[Scripts that build scenes]
+ + + +

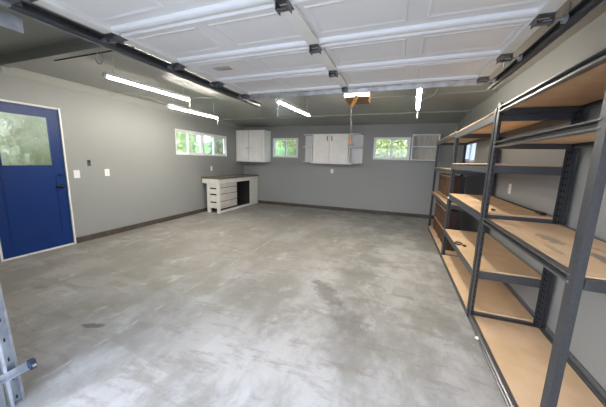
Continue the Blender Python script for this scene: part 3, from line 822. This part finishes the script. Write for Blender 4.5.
# ------------------------------------------------------------------ outdoors behind the windows
bm = bmesh.new()
def terrain(name, x0, x1, y0, y1, f, m, n=24):
    bm = bmesh.new(); g = [[bm.verts.new((x0 + (x1 - x0) * i / n, y0 + (y1 - y0) * j / n, f(x0 + (x1 - x0) * i / n, y0 + (y1 - y0) * j / n))) for j in range(n + 1)] for i in range(n + 1)]
    for i in range(n):
        for j in range(n): bm.faces.new((g[i][j], g[i + 1][j], g[i + 1][j + 1], g[i][j + 1]))
    return obj(name, bm, m, smooth=True, kind='structure')
terrain('ground_back', -16, 10, YB + .13, 26, lambda x, y: -.05 + max(0, y - 8.3) * .27 + .12 * noise.noise(Vector((x * .7, y * .7, 0))), M['grass'])
terrain('ground_left', -20, XL - .13, -6, YB + .13, lambda x, y: -.05 + max(0, -x - 6.2) * .22 + .1 * noise.noise(Vector((x * .7, y * .7, 3))), M['grass'])
terrain('ground_right', XR + .13, 9, -6, YB + .13, lambda x, y: -.06 + .02 * noise.noise(Vector((x, y, 3))), M['grass'])
# pale path climbing the bank, seen in the left back window
bm = bmesh.new(); prev = None
for k in range(13):
    t = k / 12; x = -6.6 + 2.2 * t; y = 13.6 - 3.6 * t; z = .05 + (y - 8.3) * .27
    w = .42
    a = bm.verts.new((x - w, y - w * .3, z + .12)); b = bm.verts.new((x + w, y + w * .3, z + .12)); c = bm.verts.new((x + w, y + w * .3, z - .2)); d = bm.verts.new((x - w, y - w * .3, z - .2))
    if prev:
        pa, pb, pc, pd = prev
        bm.faces.new((pa, pb, b, a)); bm.faces.new((pb, pc, c, b)); bm.faces.new((pd, pa, a, d)); bm.faces.new((pc, pd, d, c))
    else: bm.faces.new((a, b, c, d))
    prev = (a, b, c, d)
bm.faces.new(prev[::-1])
obj('path', bm, M['path'], kind='structure')

def shrub(name, label, c, rad, nleaf, m, leaf=.09, trunk=True, cat='shrub', group=None, seed=0):
    rnd = random.Random(seed + 11)
    r = thing(name, label, cat, (c[0], c[1], c[2]), group)
    bm = bmesh.new()
    cz = c[2] + rad[2] * 1.0
    for _ in range(nleaf):
        u = rnd.uniform(-1, 1); th = rnd.uniform(0, 2 * PI); q = math.sqrt(1 - u * u)
        d = Vector((q * math.cos(th), q * math.sin(th), u))
        rr = rnd.uniform(.62, 1.0) * (.86 + .28 * noise.noise(d * 2.2 + Vector((seed, 0, 0))))
        p = Vector((c[0] + d.x * rad[0] * rr, c[1] + d.y * rad[1] * rr, max(c[2] + .05, cz + d.z * rad[2] * rr)))
        a = Vector((rnd.gauss(0, 1), rnd.gauss(0, 1), rnd.gauss(0, 1))).normalized(); b = a.orthogonal().normalized()
        L = leaf * rnd.uniform(.7, 1.3); W = L * .45
        vs = [bm.verts.new(p - a * L), bm.verts.new(p + b * W + a * .1 * L), bm.verts.new(p + a * L), bm.verts.new(p - b * W + a * .1 * L)]
        bm.faces.new(vs)
    o = obj('foliage', bm, m, r); o['kind'] = 'stuff'
    bm = bmesh.new(); tube(bm, [(c[0], c[1], c[2] - .25), (c[0] + .05, c[1], c[2] + rad[2] * .5), (c[0], c[1], c[2] + rad[2] * 1.3)], [.07, .05, .02], 8)
    for k in range(5):
        a = k * 1.26; tube(bm, [(c[0] + .03, c[1], c[2] + rad[2] * .5), (c[0] + rad[0] * .6 * math.cos(a), c[1] + rad[1] * .6 * math.sin(a), c[2] + rad[2] * (1.0 + .2 * math.sin(k * 2)))], [.035, .012], 6)
    obj('stem', bm, M['bark'], r, smooth=True)
    settle(r)
gb = lambda y: -.05 + max(0, y - 8.3) * .27
gl = lambda x: -.05 + max(0, -x - 6.2) * .22
shrub('leafy_bush', 'pale green bush outside the glass of the blue door', (-7.6, 2.6, gl(-7.6)), (1.3, 2.1, 1.5), 9000, M['leafD'], .085, seed=1)
shrub('leafy_bush', 'light green bush seen through the first pane of the left windows', (-8.6, 7.6, gl(-8.6)), (1.3, 1.25, 1.6), 4200, M['leafC'], .10, seed=2)
shrub('leafy_bush', 'mid green bush seen through the middle of the left windows', (-10.9, 10.2, .6), (1.3, 1.5, 1.6), 5000, M['leafA'], .10, seed=3)
shrub('leafy_bush', 'dark green bush seen through the last pane of the left windows', (-9.6, 13.6, 1.0), (1.6, 1.5, 1.3), 4600, M['leafB'], .10, seed=4)
shrub('leafy_bush', 'bright green bush filling the back window beside the small box shelf', (-.7, 10.4, gb(10.4)), (2.6, 1.2, 1.7), 17000, M['leafC'], .085, seed=5)
shrub('leafy_bush', 'green bush at the top of the bank in the left back window', (-5.2, 15.2, gb(15.2)), (2.6, 1.5, 1.3), 7000, M['leafA'], .11, seed=6)
shrub('leafy_bush', 'light bush at the right side of the left back window', (-3.9, 12.2, gb(12.2)), (.9, .8, .62), 2600, M['leafC'], .09, seed=7)

# neighbouring pale wall seen through the right-hand window
boxobj('wall_outside', (3.4, 3.5, -.05), (3.55, 16, 3.2), mat('pale_siding', (.78, .80, .84), .7), kind='structure')

# ------------------------------------------------------------------ light
w = bpy.data.worlds.new('sky'); S.world = w; w.use_nodes = True
nt = w.node_tree; bg = nt.nodes['Background']
sky = nt.nodes.new('ShaderNodeTexSky'); sky.sky_type = 'NISHITA'
sky.sun_disc = False; sky.sun_elevation = math.radians(38); sky.sun_rotation = math.radians(200)
sky.air_density = 1.6; sky.dust_density = 4.0; sky.ozone_density = 1.0
mx = nt.nodes.new('ShaderNodeMix'); mx.data_type = 'RGBA'; mx.inputs[0].default_value = .72
nt.links.new(sky.outputs[0], mx.inputs[6]); mx.inputs[7].default_value = (5.8, 7.3, 10.4, 1)   # overcast veil
nt.links.new(mx.outputs[2], bg.inputs[0]); bg.inputs[1].default_value = .50

# ------------------------------------------------------------------ camera
f, yaw, pitch, roll, h = 257.374, .3484, -.1648, .0266, 1.4084
F = Vector((-math.sin(yaw) * math.cos(pitch), math.cos(yaw) * math.cos(pitch), math.sin(pitch)))
R0 = Vector((math.cos(yaw), math.sin(yaw), 0)); U0 = R0.cross(F)
R = math.cos(roll) * R0 + math.sin(roll) * U0; U = -math.sin(roll) * R0 + math.cos(roll) * U0
cam = bpy.data.cameras.new('camera'); co = bpy.data.objects.new('camera', cam); COL.objects.link(co)
co.matrix_world = Matrix(((R.x, U.x, -F.x, 0), (R.y, U.y, -F.y, 0), (R.z, U.z, -F.z, h), (0, 0, 0, 1)))
cam.sensor_fit = 'HORIZONTAL'; cam.sensor_width = 36; cam.lens = f * 36 / 606
cam.clip_start = .02; cam.clip_end = 200
S.camera = co
vs = S.view_settings
S.display_settings.display_device = 'sRGB'
vs.view_transform = 'Standard'; vs.look = 'None'; vs.gamma = 1; vs.use_curve_mapping = False
vs.exposure = 0.40
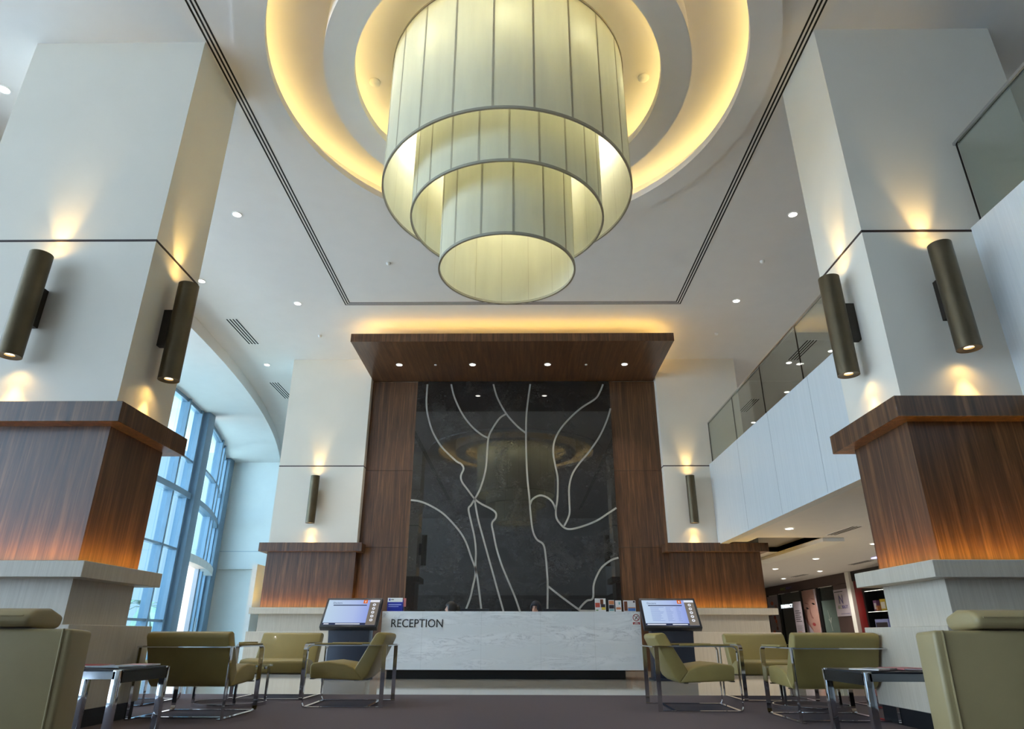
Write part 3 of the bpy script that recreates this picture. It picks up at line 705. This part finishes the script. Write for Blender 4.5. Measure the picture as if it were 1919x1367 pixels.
magazine('cream magazine lying along the right edge of the left side table', -2.75, 5.46, .506, .1, .20, .27, .009, (MC['cream'], MC['pink']), g)
magazine('cream magazine lying near the corner of the right side table', 2.62, 5.10, .506, -.9, .21, .28, .008, (MC['cream'], MC['blue']), g)
magazine('pink magazine lying in the middle of the right side table', 2.88, 5.18, .506, .15, .21, .28, .009, (MC['pink'], MC['rose']), g)
# low round glass tables between the armchairs
def coffee(label, x, y):
    t = thing('coffee_table', label, 'coffee table', (x, y, .006), 0, 'low round glass coffee tables')
    R = .42
    build('glass_top', MB().lathe([(0, .40), (R, .40), (R, .412), (0, .412)], x, y, 48), M['clear'], t, smooth=True)
    build('base_ring', MB().lathe([(R-.03, .007), (R-.03, .045), (R-.042, .045), (R-.042, .007)], x, y, 48, closed=True), M['chrome'], t, smooth=True)
    build('top_ring', MB().lathe([(R-.05, .37), (R-.05, .398), (R-.062, .398), (R-.062, .37)], x, y, 48, closed=True), M['chrome'], t, smooth=True)
    for k in range(4):
        a = k*PI/2+.5; build('leg', MB().box(x+(R-.045)*math.cos(a)-.012, x+(R-.045)*math.cos(a)+.012, y+(R-.045)*math.sin(a)-.012, y+(R-.045)*math.sin(a)+.012, .04, .372), M['chrome'], t)
coffee('low round chrome and glass coffee table under the left group of armchairs', -3.08, 8.12)
coffee('low round chrome and glass coffee table under the right group of armchairs', 3.28, 7.98)

# ---------------------------------------------------------------- reception desk
dk = thing('reception_desk', 'long white marble reception desk with dark RECEPTION lettering', 'reception desk', (-.02, 13.1, 0))
build('marble_front', MB().box(-2.39, 2.35, 12.89, 12.95, .155, 1.135), M['marble'], dk, bevel=.003, seg=1)
build('counter_top', MB().box(-2.39, 2.35, 12.952, 13.25, 1.095, 1.135), M['marble'], dk, bevel=.003, seg=1)
for a, b_ in ((-2.39, -2.33), (2.29, 2.35)): build('end_panel', MB().box(a, b_, 12.952, 13.95, .155, 1.093), M['marble'], dk)
build('worktop', MB().box(-2.32, 2.28, 13.1, 13.8, .72, .75), M['white'], dk)
build('back_board', MB().box(-2.32, 2.28, 13.05, 13.09, .155, 1.09), M['white'], dk)
build('toe_kick', MB().box(-2.28, 2.05, 13.12, 13.35, .0, .154), M['black'], dk)
M['joint'] = plain('marble_joint', (176, 178, 180), .5)
for x in (-1.64, -.56, .52, 1.5): build('joint', MB().box(x-.0012, x+.0012, 12.8885, 12.892, .16, 1.13), M['joint'], dk)
text('lettering', 'RECEPTION', .20, M['letter'], dk, (-2.225, 12.888, .862), depth=.006, width=.945)
# no smoking / no phone notice
nt_ = thing('prohibition_sign', 'small white notice with a red ring and cross on the right end of the desk', 'sign', (2.27, 12.888, 1.0))
build('plate', MB().box(2.195, 2.345, 12.8865, 12.8885, .905, 1.11), M['white'], nt_)
M['signred'] = plain('sign_red', (150, 30, 40), .5)
rgp = MB(); c0 = (2.27, 1.032)
k = 32
vs = [(c0[0]+r*math.cos(2*PI*i/k), y, c0[1]+r*math.sin(2*PI*i/k)) for y in (12.885, 12.8865) for r in (.062, .050) for i in range(k)]
rgp.add(vs, [(i, (i+1) % k, k+(i+1) % k, k+i) for i in range(k)])
build('ring', rgp, M['signred'], nt_)
build('slash', MB().strip([(2.232, 12.8855, 1.068), (2.308, 12.8855, .996)], (0, 1, 0), .0015, .010), M['signred'], nt_)
build('cross_bar', MB().strip([(2.30, 12.8845, 1.062), (2.246, 12.8845, 1.0)], (0, 1, 0), .0015, .012), M['letter'], nt_)
build('red_bar', MB().box(2.205, 2.335, 12.885, 12.8865, .915, .953), M['signred'], nt_)
build('bar_text', MB().box(2.225, 2.315, 12.884, 12.885, .922, .930), M['paper'], nt_)
build('bar_text', MB().box(2.245, 2.295, 12.884, 12.885, .937, .945), M['paper'], nt_)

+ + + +

### EXERCISE BRIEF
Only the lines from the line with "Write part 3" to the line with "coffee('low round chrome and glass coffee table under the right", inclusive, are to be printed, exactly as they appear.

### COMPLETE ANSWER
Write part 3 of the bpy script that recreates this picture. It picks up at line 705. This part finishes the script. Write for Blender 4.5. Measure the picture as if it were 1919x1367 pixels.
magazine('cream magazine lying along the right edge of the left side table', -2.75, 5.46, .506, .1, .20, .27, .009, (MC['cream'], MC['pink']), g)
magazine('cream magazine lying near the corner of the right side table', 2.62, 5.10, .506, -.9, .21, .28, .008, (MC['cream'], MC['blue']), g)
magazine('pink magazine lying in the middle of the right side table', 2.88, 5.18, .506, .15, .21, .28, .009, (MC['pink'], MC['rose']), g)
# low round glass tables between the armchairs
def coffee(label, x, y):
    t = thing('coffee_table', label, 'coffee table', (x, y, .006), 0, 'low round glass coffee tables')
    R = .42
    build('glass_top', MB().lathe([(0, .40), (R, .40), (R, .412), (0, .412)], x, y, 48), M['clear'], t, smooth=True)
    build('base_ring', MB().lathe([(R-.03, .007), (R-.03, .045), (R-.042, .045), (R-.042, .007)], x, y, 48, closed=True), M['chrome'], t, smooth=True)
    build('top_ring', MB().lathe([(R-.05, .37), (R-.05, .398), (R-.062, .398), (R-.062, .37)], x, y, 48, closed=True), M['chrome'], t, smooth=True)
    for k in range(4):
        a = k*PI/2+.5; build('leg', MB().box(x+(R-.045)*math.cos(a)-.012, x+(R-.045)*math.cos(a)+.012, y+(R-.045)*math.sin(a)-.012, y+(R-.045)*math.sin(a)+.012, .04, .372), M['chrome'], t)
coffee('low round chrome and glass coffee table under the left group of armchairs', -3.08, 8.12)
coffee('low round chrome and glass coffee table under the right group of armchairs', 3.28, 7.98)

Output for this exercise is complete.